Was sind denn die wichtigen Sachen?
Dass du zu allererst Mensch bist und den anderen auch als solcher begegnest.
Jubelt das Publikum denn an den richtigen Stellen?
In den USA redet das Publikum während der Balladen. In Japan ist das ganz anders, da kannst du eine Stecknadel während der Balladen fallen hören. Die gehen da total mit, sind ganz aufmerksam und sensibel.
Und können sie auch abgehen?
Wie verrückt. Die können alle Texte auswendig und singen die Wort für Wort mit. Mit Akribie und Disziplin, und dabei heben sie immer die Arme hoch. Aber es ist schon ein eigener Umgang mit der Musik dort: Auf unserer ersten Platte beispielsweise hatten wir drei Balladen und weil uns das für die Konzerte zu viel war, haben wir aus einer einen Reggae gemacht. Das hatte was Ironisches. Aber das gefiel den Japanern nicht so gut, die wollten, dass die Ballade so bleibt, wie sie auf CD war. Man geht in Japan mit der Musik nicht so spielerisch um.
Wie erklären Sie sich, dass Sie in Japan so viel Erfolg haben und in anderen Märkten, etwa in Deutschland, nicht?

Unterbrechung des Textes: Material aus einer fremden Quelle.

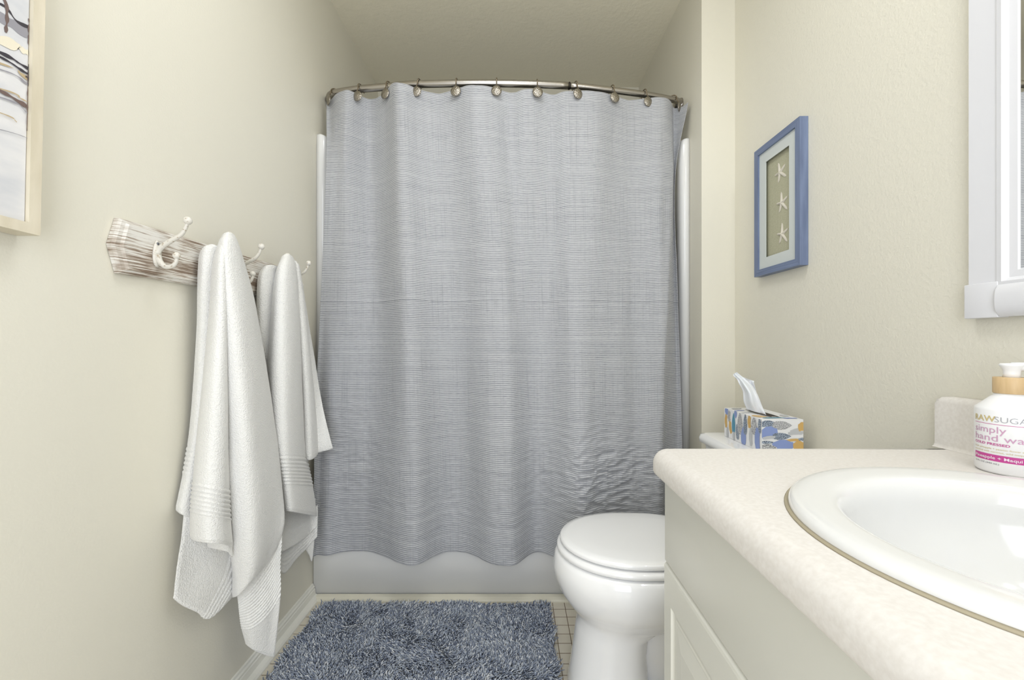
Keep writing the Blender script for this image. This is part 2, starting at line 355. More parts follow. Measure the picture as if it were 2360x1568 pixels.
h0 = make_hook()
def dup(t, loc, rot, label):
    r = t.copy(); C.objects.link(r); r.location = loc; r.rotation_euler = rot; r['label'] = label
    for ch in list(t.children):
        c = ch.copy(); C.objects.link(c); c.parent = r
    return r
yaw = [-50, -17, -28, -11, -8, 0, 5, 22, 20, 18, 54]
roll = [-14, -8, -8, 0, -3, 0, 1, 5, 5, 1, 10]
for i, (x, y) in enumerate(HOOKS):
    lab = f'brushed nickel curtain hook with hammered round disc, {ORD[i]} from the left on the rod'
    if i == 10: lab = 'nickel curtain hook turned nearly edge-on at the right end of the rod'
    if i == 0: lab = 'nickel curtain hook with hammered disc turned sideways at the left end of the rod'
    R = (0, math.radians(roll[i]), math.radians(yaw[i]*-1*-1))
    if i == 0: h0.location = (x, y, RZ); h0.rotation_euler = R; h0['label'] = lab
    else: dup(h0, (x, y, RZ), R, lab)

# ------------------------------------------------------------ bath rug
rug = thing('bath_rug', (-.30, 1.30, 0), 'shaggy slate blue-grey bath rug on the tile floor in front of the tub', 'rug')
RX0, RX1, RY0, RY1 = -.737, .130, .98, 1.607
bm = bmesh.new(); cx, cy = (RX0+RX1)/2, (RY0+RY1)/2; hx, hy = (RX1-RX0)/2-.012, (RY1-RY0)/2-.012
rings(bm, [rrect(cx, cy, hx, hy, .03, .0005), rrect(cx, cy, hx, hy, .03, .007)])
bmobj('backing', bm, mat('rug_backing', lin(84, 92, 108), .95), rug)
PILE = mat('shag_yarn', (1, 1, 1, 1), .85, sheen=.15)
nt = PILE.node_tree; at = node(nt, 'ShaderNodeAttribute', attribute_name='yarn'); nt.links.new(at.outputs['Color'], nt.nodes['Principled BSDF'].inputs['Base Color'])
sp_ = .0044
gx, gy = np.meshgrid(np.arange(RX0+.008, RX1-.008, sp_), np.arange(RY0+.008, RY1-.008, sp_*1.05))
gx = gx.ravel()+rng.uniform(-.0018, .0018, gx.size); gy = gy.ravel()+rng.uniform(-.0018, .0018, gy.size)
cxd = np.minimum(gx-RX0, RX1-gx); cyd = np.minimum(gy-RY0, RY1-gy); keep = ~((cxd < .03) & (cyd < .03) & ((.03-cxd)**2+(.03-cyd)**2 > .03**2))
gx, gy = gx[keep], gy[keep]; N = gx.size
ang = np.array([mnoise.noise(Vector((x*5.5, y*5.5, 0)))*5.0+mnoise.noise(Vector((x*17, y*17, 3)))*2.2 for x, y in zip(gx, gy)])+rng.normal(0, .55, N)
lean = np.clip(.50+np.array([mnoise.noise(Vector((x*7, y*7, 7))) for x, y in zip(gx, gy)])*.9+rng.normal(0, .16, N), .1, 1.15)
lx, ly = np.cos(ang)*lean, np.sin(ang)*lean
ex = np.clip(1-(gx-RX0)/.03, 0, 1)*-.5+np.clip(1-(RX1-gx)/.03, 0, 1)*.55; ey = np.clip(1-(gy-RY0)/.03, 0, 1)*-.5+np.clip(1-(RY1-gy)/.03, 0, 1)*.3
lx += ex; ly += ey
L = rng.uniform(.020, .027, N)
K, RS = 4, 3
rad = np.array([.0017, .0024, .0024, .0016]); V = np.zeros((N, K*RS+1, 3)); tt = np.array([0, .36, .7, .95])
curl = rng.uniform(-1, 1, N)*1.4
for k in range(K):
    t = tt[k]; bend = t**1.6
    cxk = gx+lx*L*bend*.85+np.sin(t*6+curl*3)*.0022; cyk = gy+ly*L*bend*.85+np.cos(t*6+curl*3)*.0022; czk = .006+L*t*(1-.33*np.minimum(lean, 1)*t)
    for q in range(RS):
        a = 2*PI*q/RS+curl*3+t*2; V[:, k*RS+q, 0] = cxk+rad[k]*np.cos(a); V[:, k*RS+q, 1] = cyk+rad[k]*np.sin(a); V[:, k*RS+q, 2] = czk
V[:, -1, 0] = gx+lx*L*.9; V[:, -1, 1] = gy+ly*L*.9; V[:, -1, 2] = .006+L*(1.02-.33*np.minimum(lean, 1))
V[:, :, 0] = np.clip(V[:, :, 0], -.772, 1)
V[:, :, 1] = np.clip(V[:, :, 1], 0, 1.63)
quads = []
for k in range(K-1):
    for q in range(RS): quads.append((k*RS+q, k*RS+(q+1) % RS, (k+1)*RS+(q+1) % RS, (k+1)*RS+q))
tris = [((K-1)*RS+q, (K-1)*RS+(q+1) % RS, K*RS) for q in range(RS)]
offs = (np.arange(N)*(K*RS+1))[:, None, None]
qa = (np.array(quads)[None]+offs).reshape(-1, 4); ta = (np.array(tris)[None]+offs).reshape(-1, 3)
me = bpy.data.meshes.new('pile'); me.vertices.add(N*(K*RS+1)); me.vertices.foreach_set('co', V.astype(np.float32).ravel())
me.loops.add(qa.size+ta.size); me.loops.foreach_set('vertex_index', np.concatenate([qa.ravel(), ta.ravel()]).astype(np.int32))
me.polygons.add(len(qa)+len(ta)); me.polygons.foreach_set('loop_start', np.concatenate([np.arange(len(qa))*4, qa.size+np.arange(len(ta))*3]).astype(np.int32))
me.update(calc_edges=True)
pal = np.array([lin(122, 132, 153), lin(156, 166, 184), lin(190, 198, 209), lin(238, 240, 242), lin(206, 212, 220)])
ci = rng.choice(5, N, p=[.27, .27, .22, .10, .14]); colr = pal[ci][:, None, :]*np.ones((1, K*RS+1, 1)); colr[:, :, 3] = 1
ca = me.color_attributes.new('yarn', 'FLOAT_COLOR', 'POINT'); ca.data.foreach_set('color', colr.astype(np.float32).ravel())
o = link('pile', me, PILE, rug); o['kind'] = 'stuff'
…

Erstens haben wir in Deutschland nie eine große Plattform gehabt. Die Leute kennen uns nicht, weil wir hier nicht viel getourt sind, außerdem hat es unsere Musik nie im Radio gegeben – es war eben die Zeit des Formatradios, als wir rauskamen. Anfang und Mitte der 1990er Jahre war es schwer, mit Rockmusik medienmäßig eine Präsenz zu entwickeln. In Japan dagegen ist das Interesse an dieser Art Rockmusik viel größer: In Tokio beispielsweise gibt es die Radioshow „Power Rock Today“ – die hat fünf Millionen Zuhörer und bei denen waren wir mit unserer Musik live im Studio.

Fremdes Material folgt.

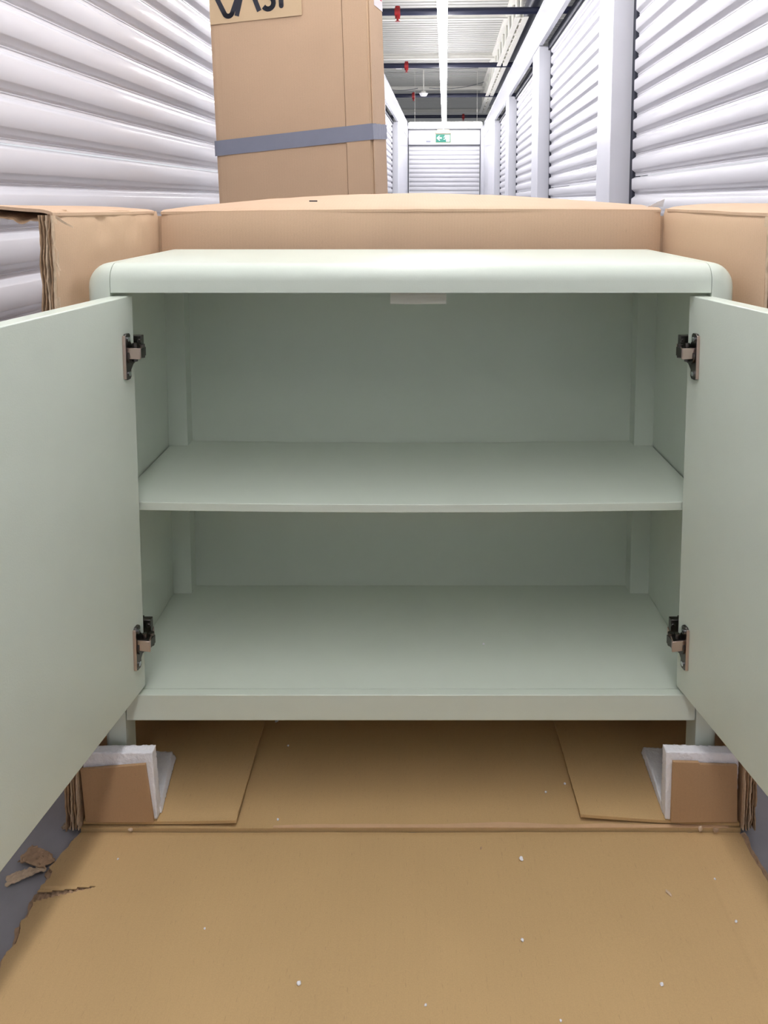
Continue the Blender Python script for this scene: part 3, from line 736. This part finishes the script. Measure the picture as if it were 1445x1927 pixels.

Aber es gibt auch deutsche Rockbands, die in Deutschland Erfolg haben.
Ja, aber unsere Art von Musik wird in Deutschland nur akzeptiert, wenn sie aus den USA kommt. Und unser Erfolg in Japan wurde in Deutschland nicht so geschätzt – es gab wenig Selbstbewusstsein in Deutschland mit Musik, die aus dem eigenen Land kommt. Das hat sich mittlerweile geändert mit den Bands, die mit deutschen Texten erfolgreich sind. Aber es ist immer noch sehr schwer.
Warum klappt es nun ausgerechnet in Japan?

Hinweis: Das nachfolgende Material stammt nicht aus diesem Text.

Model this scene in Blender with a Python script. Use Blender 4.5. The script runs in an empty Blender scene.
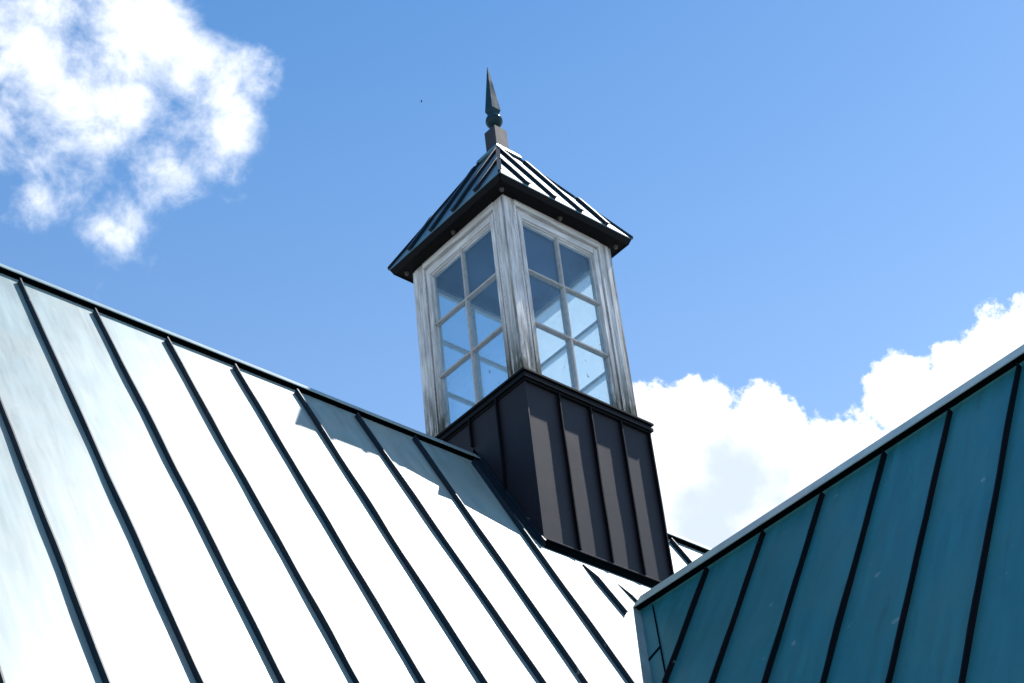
import bpy, bmesh, math, random
from mathutils import Vector, Matrix, noise
random.seed(4)
V = Vector
S = bpy.context.scene
COL = S.collection

# ------------------------------------------------------------------ camera
yaw, pitch, roll = math.radians(44.3176), math.radians(37.9402), math.radians(-6.8224)
F = V((math.sin(yaw)*math.cos(pitch), math.cos(yaw)*math.cos(pitch), math.sin(pitch)))
R0 = V((math.cos(yaw), -math.sin(yaw), 0)); U0 = R0.cross(F)
RX = R0*math.cos(roll) + U0*math.sin(roll); UX = -R0*math.sin(roll) + U0*math.cos(roll)
cd = bpy.data.cameras.new('camera'); cam = bpy.data.objects.new('camera', cd); COL.objects.link(cam)
m = Matrix((RX, UX, -F)).transposed().to_4x4(); m.translation = V((-8.2612, -8.3597, -7.8455))
cam.matrix_world = m
cd.sensor_width = 36; cd.lens = 1942.18/1024*36; cd.clip_start = .1; cd.clip_end = 5000
S.camera = cam

# ------------------------------------------------------------------ light
SUN = V((1, -.20, 1.655)).normalized()
elev = math.asin(SUN.z); az = math.atan2(SUN.x, SUN.y)
sl = bpy.data.lights.new('sun', 'SUN'); sl.energy = 4.6; sl.angle = math.radians(.53); sl.color = (1, .965, .91)
so = bpy.data.objects.new('sun', sl); COL.objects.link(so)
so.rotation_euler = SUN.to_track_quat('Z', 'Y').to_euler()
S.view_settings.view_transform = 'Standard'; S.view_settings.look = 'None'
S.view_settings.exposure = 0.42; S.view_settings.gamma = 1

# world: Nishita sky with two banks of broken cumulus, laid out by direction
w = bpy.data.worlds.new('World'); S.world = w; w.use_nodes = True
nt = w.node_tree; N = nt.nodes; L = nt.links; N.clear()
def wn(t, **k):
    n = N.new(t)
    for a, b in k.items(): setattr(n, a, b)
    return n
def wmath(op, a, b=None, c=None, clamp=False):
    n = wn('ShaderNodeMath', operation=op, use_clamp=clamp)
    for i, x in enumerate((a, b, c)):
        if x is None: continue
        if isinstance(x, (int, float)): n.inputs[i].default_value = x
        else: L.new(x, n.inputs[i])
    return n.outputs[0]
tc = wn('ShaderNodeTexCoord'); DIR = tc.outputs['Generated']
sky = wn('ShaderNodeTexSky', sky_type='NISHITA'); sky.sun_disc = False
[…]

Also erstens ist das Publikum für unsere Art von Musik dort wesentlich größer als hier. Zweitens haben wir auch eine lyrische Seite, deshalb sind in Japan sehr viele Frauen bei unseren Konzerten. Der japanische Geschmack ist insgesamt sehr poetisch. Die Bands aus den USA kommen da häufig nicht so gut an: Die Amis legen sehr viel Wert auf ihr Image, und das Image ist in Japan kein Grund, warum man eine Band interessant findet. Die wollen die Musik hören. „Guns ’n Roses“ zum Beispiel mit dem Gitarristen Slash, der mit Zigarette im Mundwinkel und Whiskey-Flasche auf der Bühne steht – damit können die Japaner nichts anfangen. Da sind wir mehr nach dem Geschmack der Japaner.
Welches Image hat Fair Warning denn in Japan?
Kann ich gar nicht so sagen. Ich glaube, wir sind für die Japaner einfach eine Band, die tolle Songs macht und toll spielt. Dafür werden wir respektiert. Es geht weniger um die Optik.
Wie alt ist euer Publikum?
Vielleicht von Anfang 20 bis Mitte 40. Das Publikum ist mit uns älter geworden. Und du findest normalerweise im Metal nur wenige Frauen. Das ist bei uns anders.